Now the scenery began to repay me for the monotonous hours of my little voyage. We glided into the bosom of the mountains, which rose beside us abrupt and vertical like green walls. Through the mass of leaves I could see here and there pale slender branches, or some giant trunk looking down upon us from above. And from the depths of these precipice-forests came all manner of strange bird-cries, like the sawing of wood, the gurgling of water, the scream of a child.
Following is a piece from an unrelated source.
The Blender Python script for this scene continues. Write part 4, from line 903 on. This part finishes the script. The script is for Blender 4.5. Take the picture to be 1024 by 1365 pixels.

And now the stream came round a bend of the river with such fury that we remained struggling several minutes, sometimes gaining, sometimes losing a yard. At length, with the aid of poles, we weathered the point, and there before us were the rocks rearing their dark heads among the foam. The roaring of the waters, the excited cries of the boatmen, the sight of a higher mountain than I had yet seen, gave me a glimmering of what it is an explorer feels when he achieves a triumph. I could look round and say, "Here have men striven to come, and none have succeeded but myself. For the first time the breath of a white man mingles with this atmosphere; for the first time a leathern sole imprints its pressure on this soil; for the first time a being who has heard Grisi, and who faintly remembers the day when he wore kid gloves, invades this kingdom of the cannibal and the ape."

As for my Lopez men, they had been so firmly imbued with a geographical theory of their own that rivers have no end, that these rapids, though not the end of the river, were sufficient to make them believe that I was a magician. They were, moreover, very proud of having contributed their efforts to this discovery, clapped each other's hands and breasts with boisterous laughter, and sang a song in honor of Reedee and the Ncomo.

Oshupu whispered to me his conviction that he was the greatest Mpongwe that had ever breathed, and claimed a dollar which I had promised to give him in case we arrived at the rapids.